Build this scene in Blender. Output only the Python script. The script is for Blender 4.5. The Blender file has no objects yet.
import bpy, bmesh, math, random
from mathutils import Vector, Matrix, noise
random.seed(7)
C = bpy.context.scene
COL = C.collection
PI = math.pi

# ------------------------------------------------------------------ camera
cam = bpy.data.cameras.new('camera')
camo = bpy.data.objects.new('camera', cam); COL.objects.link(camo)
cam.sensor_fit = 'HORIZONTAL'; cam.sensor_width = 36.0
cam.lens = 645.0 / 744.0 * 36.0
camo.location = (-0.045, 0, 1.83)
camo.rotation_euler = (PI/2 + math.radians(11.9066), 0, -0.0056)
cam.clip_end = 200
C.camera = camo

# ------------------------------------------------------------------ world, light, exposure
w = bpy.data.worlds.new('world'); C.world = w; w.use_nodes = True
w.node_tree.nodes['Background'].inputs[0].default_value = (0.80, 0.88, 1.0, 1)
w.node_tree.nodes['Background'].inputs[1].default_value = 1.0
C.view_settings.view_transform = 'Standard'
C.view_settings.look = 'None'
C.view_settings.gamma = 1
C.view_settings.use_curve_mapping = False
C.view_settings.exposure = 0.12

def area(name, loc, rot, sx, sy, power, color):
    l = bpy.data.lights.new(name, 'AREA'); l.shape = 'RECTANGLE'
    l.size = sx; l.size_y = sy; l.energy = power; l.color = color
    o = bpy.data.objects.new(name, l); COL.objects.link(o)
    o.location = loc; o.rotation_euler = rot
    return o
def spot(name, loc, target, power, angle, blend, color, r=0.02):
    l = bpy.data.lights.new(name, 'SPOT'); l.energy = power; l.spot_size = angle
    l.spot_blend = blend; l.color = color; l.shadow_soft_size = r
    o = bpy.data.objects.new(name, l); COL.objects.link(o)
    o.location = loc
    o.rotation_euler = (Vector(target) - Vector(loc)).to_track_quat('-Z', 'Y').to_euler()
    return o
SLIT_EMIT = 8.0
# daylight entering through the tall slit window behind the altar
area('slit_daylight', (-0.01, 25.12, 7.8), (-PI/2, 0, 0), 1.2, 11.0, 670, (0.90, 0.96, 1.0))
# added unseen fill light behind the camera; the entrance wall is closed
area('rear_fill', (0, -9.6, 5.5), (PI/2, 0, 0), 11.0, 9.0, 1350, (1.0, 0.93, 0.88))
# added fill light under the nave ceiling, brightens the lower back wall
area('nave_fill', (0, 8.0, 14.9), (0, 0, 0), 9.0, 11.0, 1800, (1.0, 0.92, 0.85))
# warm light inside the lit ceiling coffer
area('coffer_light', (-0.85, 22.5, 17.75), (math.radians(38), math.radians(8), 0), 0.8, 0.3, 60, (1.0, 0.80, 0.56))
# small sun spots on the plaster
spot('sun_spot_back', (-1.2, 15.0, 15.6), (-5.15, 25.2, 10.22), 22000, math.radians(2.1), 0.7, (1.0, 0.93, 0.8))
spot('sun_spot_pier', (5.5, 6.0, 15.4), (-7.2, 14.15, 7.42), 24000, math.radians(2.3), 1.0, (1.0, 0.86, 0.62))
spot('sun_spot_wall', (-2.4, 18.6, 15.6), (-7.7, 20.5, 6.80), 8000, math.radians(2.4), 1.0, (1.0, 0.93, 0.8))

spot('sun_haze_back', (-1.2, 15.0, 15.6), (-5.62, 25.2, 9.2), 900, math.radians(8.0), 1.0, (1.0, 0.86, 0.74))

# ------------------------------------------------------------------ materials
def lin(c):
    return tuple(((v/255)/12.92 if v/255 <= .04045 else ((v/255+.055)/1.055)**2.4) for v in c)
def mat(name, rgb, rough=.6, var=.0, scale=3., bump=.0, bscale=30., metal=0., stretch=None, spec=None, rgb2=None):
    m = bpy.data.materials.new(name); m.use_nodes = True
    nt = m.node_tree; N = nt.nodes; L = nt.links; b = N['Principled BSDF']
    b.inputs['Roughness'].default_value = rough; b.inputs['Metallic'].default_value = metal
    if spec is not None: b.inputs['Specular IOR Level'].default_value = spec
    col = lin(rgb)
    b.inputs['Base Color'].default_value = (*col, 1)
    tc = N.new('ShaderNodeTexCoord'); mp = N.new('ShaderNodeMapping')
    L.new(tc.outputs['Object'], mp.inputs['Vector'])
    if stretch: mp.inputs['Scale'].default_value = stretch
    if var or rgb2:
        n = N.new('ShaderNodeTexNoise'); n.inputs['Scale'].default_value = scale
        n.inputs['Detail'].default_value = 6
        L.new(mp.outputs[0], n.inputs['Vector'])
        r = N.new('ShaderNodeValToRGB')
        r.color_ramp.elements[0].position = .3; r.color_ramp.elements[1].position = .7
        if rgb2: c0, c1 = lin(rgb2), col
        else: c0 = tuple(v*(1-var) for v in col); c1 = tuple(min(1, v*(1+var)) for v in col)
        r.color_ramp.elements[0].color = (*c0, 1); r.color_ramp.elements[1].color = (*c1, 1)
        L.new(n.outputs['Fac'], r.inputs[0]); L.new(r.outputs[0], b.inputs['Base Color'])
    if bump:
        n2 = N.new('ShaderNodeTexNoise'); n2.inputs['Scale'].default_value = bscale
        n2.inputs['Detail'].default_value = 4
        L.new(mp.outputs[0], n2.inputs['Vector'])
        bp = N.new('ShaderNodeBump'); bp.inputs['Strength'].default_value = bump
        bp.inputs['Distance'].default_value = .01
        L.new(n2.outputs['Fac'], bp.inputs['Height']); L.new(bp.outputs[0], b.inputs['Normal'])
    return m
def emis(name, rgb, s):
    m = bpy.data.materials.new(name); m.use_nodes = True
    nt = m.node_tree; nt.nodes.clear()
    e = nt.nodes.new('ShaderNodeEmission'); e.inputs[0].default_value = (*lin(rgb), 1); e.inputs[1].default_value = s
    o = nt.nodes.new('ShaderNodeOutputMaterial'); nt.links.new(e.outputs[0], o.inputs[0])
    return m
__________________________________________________
SET TASK: Write the listing out again, exactly as it reads.

ANSWER IN FULL:
Build this scene in Blender. Output only the Python script. The script is for Blender 4.5. The Blender file has no objects yet.
import bpy, bmesh, math, random
from mathutils import Vector, Matrix, noise
random.seed(7)
C = bpy.context.scene
COL = C.collection
PI = math.pi

# ------------------------------------------------------------------ camera
cam = bpy.data.cameras.new('camera')
camo = bpy.data.objects.new('camera', cam); COL.objects.link(camo)
cam.sensor_fit = 'HORIZONTAL'; cam.sensor_width = 36.0
cam.lens = 645.0 / 744.0 * 36.0
camo.location = (-0.045, 0, 1.83)
camo.rotation_euler = (PI/2 + math.radians(11.9066), 0, -0.0056)
cam.clip_end = 200
C.camera = camo

# ------------------------------------------------------------------ world, light, exposure
w = bpy.data.worlds.new('world'); C.world = w; w.use_nodes = True
w.node_tree.nodes['Background'].inputs[0].default_value = (0.80, 0.88, 1.0, 1)
w.node_tree.nodes['Background'].inputs[1].default_value = 1.0
C.view_settings.view_transform = 'Standard'
C.view_settings.look = 'None'
C.view_settings.gamma = 1
C.view_settings.use_curve_mapping = False
C.view_settings.exposure = 0.12

def area(name, loc, rot, sx, sy, power, color):
    l = bpy.data.lights.new(name, 'AREA'); l.shape = 'RECTANGLE'
    l.size = sx; l.size_y = sy; l.energy = power; l.color = color
    o = bpy.data.objects.new(name, l); COL.objects.link(o)
    o.location = loc; o.rotation_euler = rot
    return o
def spot(name, loc, target, power, angle, blend, color, r=0.02):
    l = bpy.data.lights.new(name, 'SPOT'); l.energy = power; l.spot_size = angle
    l.spot_blend = blend; l.color = color; l.shadow_soft_size = r
    o = bpy.data.objects.new(name, l); COL.objects.link(o)
    o.location = loc
    o.rotation_euler = (Vector(target) - Vector(loc)).to_track_quat('-Z', 'Y').to_euler()
    return o
SLIT_EMIT = 8.0
# daylight entering through the tall slit window behind the altar
area('slit_daylight', (-0.01, 25.12, 7.8), (-PI/2, 0, 0), 1.2, 11.0, 670, (0.90, 0.96, 1.0))
# added unseen fill light behind the camera; the entrance wall is closed
area('rear_fill', (0, -9.6, 5.5), (PI/2, 0, 0), 11.0, 9.0, 1350, (1.0, 0.93, 0.88))
# added fill light under the nave ceiling, brightens the lower back wall
area('nave_fill', (0, 8.0, 14.9), (0, 0, 0), 9.0, 11.0, 1800, (1.0, 0.92, 0.85))
# warm light inside the lit ceiling coffer
area('coffer_light', (-0.85, 22.5, 17.75), (math.radians(38), math.radians(8), 0), 0.8, 0.3, 60, (1.0, 0.80, 0.56))
# small sun spots on the plaster
spot('sun_spot_back', (-1.2, 15.0, 15.6), (-5.15, 25.2, 10.22), 22000, math.radians(2.1), 0.7, (1.0, 0.93, 0.8))
spot('sun_spot_pier', (5.5, 6.0, 15.4), (-7.2, 14.15, 7.42), 24000, math.radians(2.3), 1.0, (1.0, 0.86, 0.62))
spot('sun_spot_wall', (-2.4, 18.6, 15.6), (-7.7, 20.5, 6.80), 8000, math.radians(2.4), 1.0, (1.0, 0.93, 0.8))

spot('sun_haze_back', (-1.2, 15.0, 15.6), (-5.62, 25.2, 9.2), 900, math.radians(8.0), 1.0, (1.0, 0.86, 0.74))

# ------------------------------------------------------------------ materials
def lin(c):
    return tuple(((v/255)/12.92 if v/255 <= .04045 else ((v/255+.055)/1.055)**2.4) for v in c)
def mat(name, rgb, rough=.6, var=.0, scale=3., bump=.0, bscale=30., metal=0., stretch=None, spec=None, rgb2=None):
    m = bpy.data.materials.new(name); m.use_nodes = True
    nt = m.node_tree; N = nt.nodes; L = nt.links; b = N['Principled BSDF']
    b.inputs['Roughness'].default_value = rough; b.inputs['Metallic'].default_value = metal
    if spec is not None: b.inputs['Specular IOR Level'].default_value = spec
    col = lin(rgb)
    b.inputs['Base Color'].default_value = (*col, 1)
    tc = N.new('ShaderNodeTexCoord'); mp = N.new('ShaderNodeMapping')
    L.new(tc.outputs['Object'], mp.inputs['Vector'])
    if stretch: mp.inputs['Scale'].default_value = stretch
    if var or rgb2:
        n = N.new('ShaderNodeTexNoise'); n.inputs['Scale'].default_value = scale
        n.inputs['Detail'].default_value = 6
        L.new(mp.outputs[0], n.inputs['Vector'])
        r = N.new('ShaderNodeValToRGB')
        r.color_ramp.elements[0].position = .3; r.color_ramp.elements[1].position = .7
        if rgb2: c0, c1 = lin(rgb2), col
        else: c0 = tuple(v*(1-var) for v in col); c1 = tuple(min(1, v*(1+var)) for v in col)
        r.color_ramp.elements[0].color = (*c0, 1); r.color_ramp.elements[1].color = (*c1, 1)
        L.new(n.outputs['Fac'], r.inputs[0]); L.new(r.outputs[0], b.inputs['Base Color'])
    if bump:
        n2 = N.new('ShaderNodeTexNoise'); n2.inputs['Scale'].default_value = bscale
        n2.inputs['Detail'].default_value = 4
        L.new(mp.outputs[0], n2.inputs['Vector'])
        bp = N.new('ShaderNodeBump'); bp.inputs['Strength'].default_value = bump
        bp.inputs['Distance'].default_value = .01
        L.new(n2.outputs['Fac'], bp.inputs['Height']); L.new(bp.outputs[0], b.inputs['Normal'])
    return m
def emis(name, rgb, s):
    m = bpy.data.materials.new(name); m.use_nodes = True
    nt = m.node_tree; nt.nodes.clear()
    e = nt.nodes.new('ShaderNodeEmission'); e.inputs[0].default_value = (*lin(rgb), 1); e.inputs[1].default_value = s
    o = nt.nodes.new('ShaderNodeOutputMaterial'); nt.links.new(e.outputs[0], o.inputs[0])
    return m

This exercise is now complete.